Using this in Eq. (7.7.11) gives

\begin{equation*} 0.8\times \frac{\sqrt{3}}{4}\,u\,\cos\theta - 0.2\,\,\cos\phi = v_0. \end{equation*}

Solving this for \(u\text{,}\) we get

\begin{equation*} u = 5 v_0 = 550\text{ m/s}. \end{equation*}


\begin{equation*} V = \frac{5\sqrt{3}}{4}v_0 = 238\text{ m/s}. \end{equation*}

A block of mass \(m\) moving with speed \(v_0=5\text{ m/s}\) collides head on with another block of mass \(3m\) at rest. After an elastic collision, \(m\) moves in the opposite direction to its original direction. Find speeds of the two blocks after the elastic collision.


Both momentum and kinetic energy will be conserved.


\(-5/2\text{ m/s},\ 5/2\text{ m/s}\text{.}\)


Let \(u\) and \(v\) be the speeds after collision for blocks \(m\) and \(3m\) respectively. Since motion is along one axis, we take that axis to be \(x\)-axis with original direction to be positive \(x\)-axis. Since the collision is elastic, we will get both momentum and kinetic energy conservations.

\begin{align*} \amp x\text{-momentum: } m v_0 = m u + 3 m v. \\ \amp \text{kinetic energy: } \frac{1}{2}m v_0^2 = \frac{1}{2}m u^2 + \frac{1}{2}3m v^2. \end{align*}

These can be simplified to

\begin{align*} \amp u + 3 v = 5. \\ \amp u^2 + 3 v^2 = 25. \end{align*}

Eliminating \(v\text{,}\) we get

\begin{equation*} u^2 - \frac{5}{2}\,u -\frac{25}{2} = 0. \end{equation*}

This gives \(u=5, -5/2\text{.}\) If \(u=5\text{,}\) \(v=0\text{,}\) which is not the solution we seek.
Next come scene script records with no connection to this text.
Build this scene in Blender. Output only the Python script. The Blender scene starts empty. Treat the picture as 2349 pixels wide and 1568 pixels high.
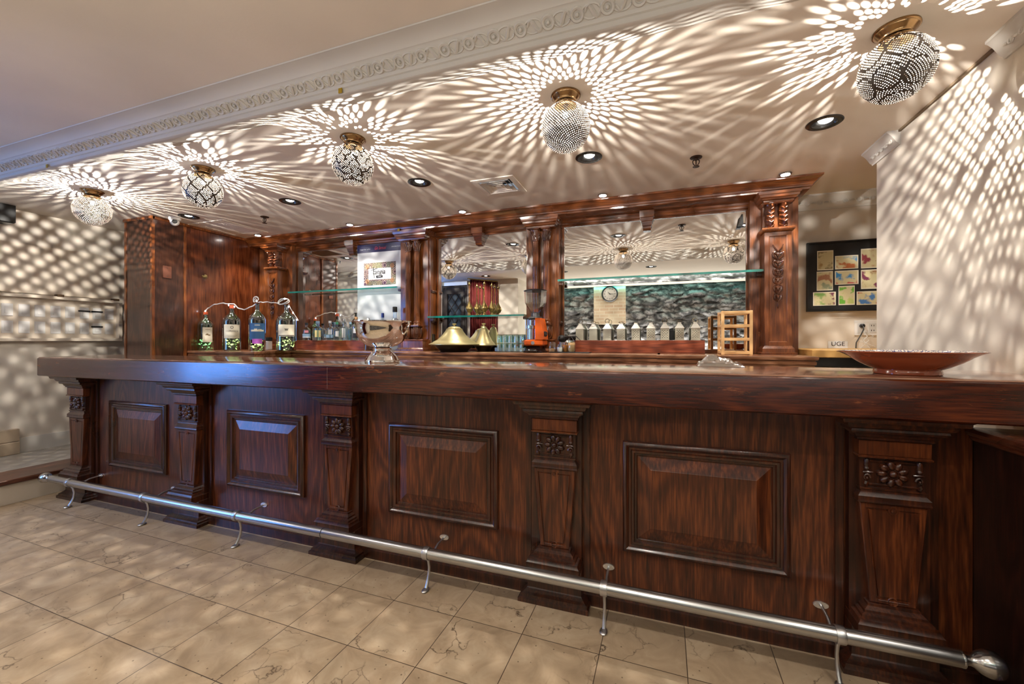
import bpy, bmesh, math, random
from mathutils import Vector, Matrix, noise
R = math.radians
PI = math.pi
random.seed(7)
sc = bpy.context.scene
col = sc.collection

# ------------------------------------------------------------------ camera, world, exposure
F = 943.0                      # focal length in pixels of the 2349 px wide frame
EYE = 1.25
YAW = 19.48
cd = bpy.data.cameras.new('camera'); cam = bpy.data.objects.new('camera', cd); col.objects.link(cam)
cam.location = (0, 0, EYE); cam.rotation_euler = (R(90), 0, R(YAW))
cd.sensor_width = 36; cd.lens = 36*F/2349; cd.shift_y = -4/2349; cd.clip_start = .02
sc.camera = cam
sc.view_settings.view_transform = 'Standard'; sc.view_settings.look = 'None'
sc.view_settings.exposure = EXPOSURE = 0.15; sc.view_settings.gamma = 1; sc.view_settings.use_curve_mapping = False
w = bpy.data.worlds.new('world'); sc.world = w; w.use_nodes = True
w.node_tree.nodes['Background'].inputs[0].default_value = (.75, .85, 1, 1)
w.node_tree.nodes['Background'].inputs[1].default_value = .3
cy = sc.cycles
cy.use_denoising = True
cy.max_bounces = 8; cy.diffuse_bounces = 4; cy.glossy_bounces = 5; cy.transmission_bounces = 6; cy.transparent_max_bounces = 12
cy.sample_clamp_indirect = 8; cy.caustics_reflective = False; cy.caustics_refractive = False

CEIL = 2.48                    # ceiling over the bar
HIGH = 2.481                   # ceiling of the room before the beam
GRID = [-4.39, -3.07, -1.75, -.435, .89]   # lamps, downlights and pucks share these lines

# ------------------------------------------------------------------ the lights of the room
WARM = (1, .80, .60); WHITE = (1, .93, .84)
def lamp_data(kind, name, power, color, **k):
    d = bpy.data.lights.new(name, kind); d.energy = power; d.color = color
    for a, v in k.items(): setattr(d, a, v)
    return d
def put_light(d, loc, rot=(0, 0, 0)):
    o = bpy.data.objects.new(d.name, d); col.objects.link(o); o.location = loc; o.rotation_euler = rot
    return o
L_GLOBE = lamp_data('POINT', 'globe_lamp_light', 92, (1, .94, .86), shadow_soft_size=.0024)
for x in GRID: put_light(L_GLOBE, (x, 2.04, CEIL-.10))
L_BAR = lamp_data('SPOT', 'bar_downlight_light', 30, WHITE, spot_size=R(100), spot_blend=.9, shadow_soft_size=.03)
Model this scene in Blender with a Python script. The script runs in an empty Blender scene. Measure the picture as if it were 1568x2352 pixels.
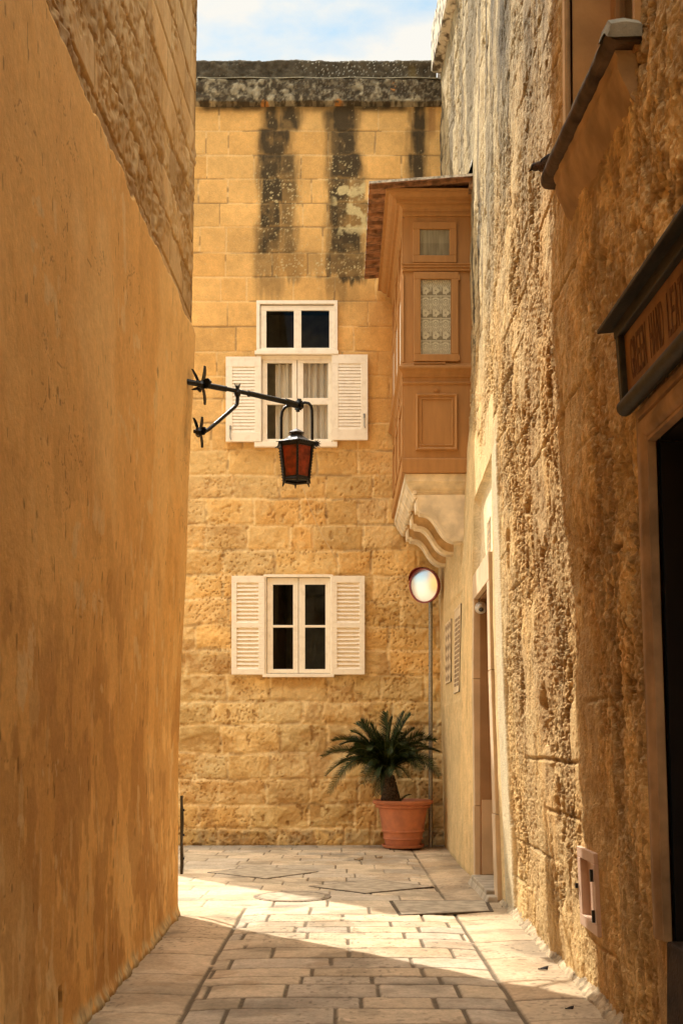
import bpy, math, random
import numpy as np
from mathutils import Vector, Matrix

# ------------------------------------------------------------------ camera / world / sun
S = bpy.context.scene
COL = S.collection
F, H, CX, HY = 2640.0, 1.3, 784.0, 1708.0      # focal (in 1568x2352 units), eye height, centre column, horizon row

cam_d = bpy.data.cameras.new("camera")
cam = bpy.data.objects.new("camera", cam_d)
COL.objects.link(cam)
cam.location = (0, 0, H)
cam.rotation_euler = (math.radians(90), 0, 0)
cam_d.sensor_fit = 'VERTICAL'
cam_d.sensor_height = 36.0
cam_d.lens = F / 2352 * 36.0
cam_d.shift_y = (HY - 1176) / 2352.0
cam_d.clip_start = 0.05
cam_d.clip_end = 1000
S.camera = cam

SUN_EL, SUN_AZ = math.radians(52), math.radians(-39.8)   # azimuth measured clockwise from +Y
w = bpy.data.worlds.new("World")
S.world = w
w.use_nodes = True
nt = w.node_tree
nt.nodes.clear()
out = nt.nodes.new("ShaderNodeOutputWorld")
bg = nt.nodes.new("ShaderNodeBackground")
sky = nt.nodes.new("ShaderNodeTexSky")
sky.sky_type = 'NISHITA'
sky.sun_disc = False
sky.sun_elevation = SUN_EL
sky.sun_rotation = SUN_AZ
sky.dust_density = 0.3
tc = nt.nodes.new("ShaderNodeTexCoord")
sep = nt.nodes.new("ShaderNodeSeparateXYZ")
nt.links.new(tc.outputs['Generated'], sep.inputs[0])
mx = nt.nodes.new("ShaderNodeMath"); mx.operation = 'MAXIMUM'; mx.inputs[1].default_value = 0.08
nt.links.new(sep.outputs['Z'], mx.inputs[0])
dv = nt.nodes.new("ShaderNodeVectorMath"); dv.operation = 'DIVIDE'
cb = nt.nodes.new("ShaderNodeCombineXYZ")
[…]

Using \(u=-5/2\text{,}\) we get

\begin{equation*} v = \frac{1}{3}( 5-u ) = \frac{5}{2}. \end{equation*}

A block of mass \(m\) moving with speed \(5\text{ m/s}\) collides head on with another block of mass \(am\) at rest, where \(a\gt 0\text{.}\) After collision, \(m\) moves in the opposite direction to its original direction with the same speed as before the collision. (a) Find speed of the the other block. (b) Prove that in the limit \(a\rightarrow \infty\text{,}\) the collision will be elastic.


(a) Only momentum is conserved.


(a) \(\frac{10}{a}\text{ m/s}\text{.}\)

Solution 1 (a)

Let \(v\) be the speed of the second block after collision. Using \(x\)-axis along the direction of motion, we get

\begin{align*} \amp x\text{-momentum: } m \times 5 = m \times (-5) + a m v. \end{align*}

This gives

\begin{equation*} v = \frac{10}{a}. \end{equation*}
Solution 2 (b)

Let us find the difference in kinetic energy.

\begin{align*} \Delta\,KE \amp = \left[ \frac{1}{2} (am) \left( \frac{10}{a}\right)^2 + \frac{1}{2}m \times 5^2 \right] - \frac{1}{2}m \times 5^2 \\ \amp = \frac{50\,m}{a}. \end{align*}

This will be zero as \(a\rightarrow \infty\text{.}\) Therefore, kinetic energy will be also consered in this limit, which will mean that for the first block to bounce back with the same speed, the collision will be elastic if the second block has infinite mass.